After listening to the usual daylong attacks on Obama, I finally arrived home after a 13-hour delivery day and watched Barack Obama hold a town meeting on C-SPAN.
I felt one of those weird disconnects. Could this guy on TV, who sounded so reasonable and intelligent, actually be the same guy I had just heard all day was an incompetent, dishonest socialist? Hard to reconcile the two.
To give just one example: Hannity repeatedly attacks Obama's stimulus package, arguing among many other things that it is unsustainable. To which my internal Hannity Rebuttal Machine inevitably replies, "Of course it's not sustainable. The whole point of a stimulus to kick start the economy, not to provide a sustainable model for economic growth."

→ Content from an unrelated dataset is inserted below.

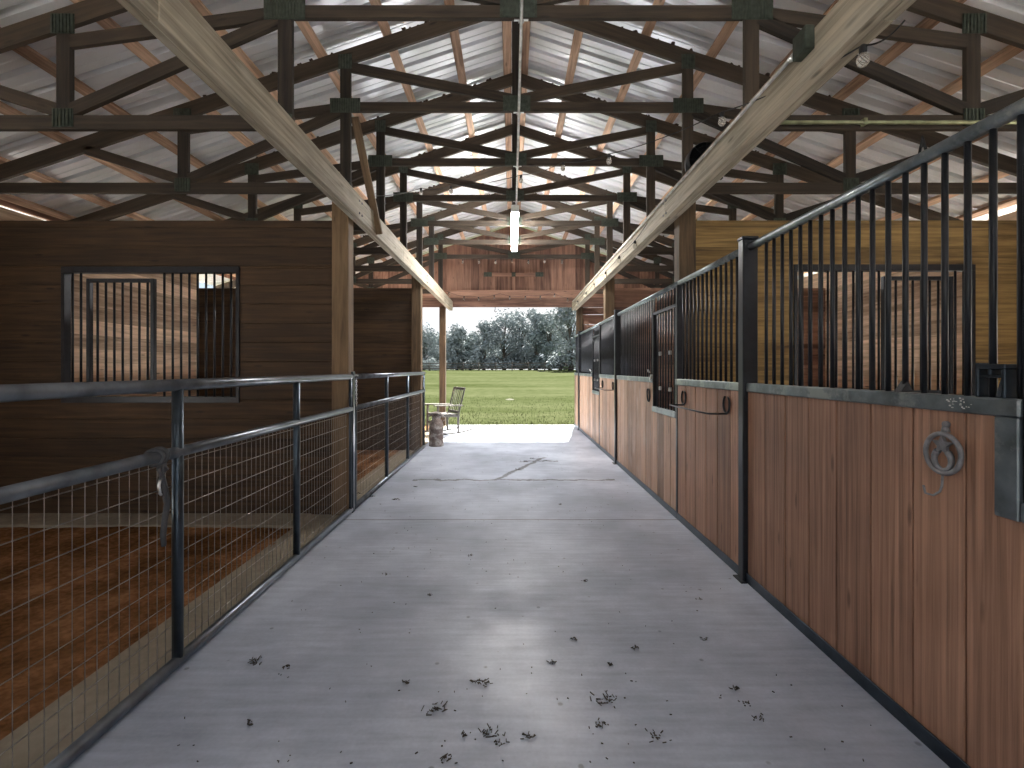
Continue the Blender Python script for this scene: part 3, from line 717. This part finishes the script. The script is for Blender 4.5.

In fact, very nearly the first thing we heard at the town hall meeting was a questioner raising concerns about the prospects for long-term deficits. To which Obama replied, surprise, surprise, that current deficits aren't sustainable. Instead, they must be endured for a year or two until the economy gets back on its feet.
Of course, I have long argued that the more extreme right-wing voices on the radio probably help Obama more than hurt him. Democrats apparently have concluded that as well, since they seem delighted to label Limbaugh as the No. 1 voice of the Republican Party.
I got more of the same feeling Thursday evening when Paul Krugman was interviewed on Yellowstone Public Radio. Krugman's major criticism of the stimulus, of course, was that it wasn't big enough. I have no idea whether he is right about that, but he certainly knows how to make a heck of a case. I was especially impressed by his point that having too much debt was less risky than having too little stimulus.
It's great to have a Nobel Prize-winning economist who is able to express his ideas so clearly and succinctly, and Krugman makes Hannity look like the total hack he is.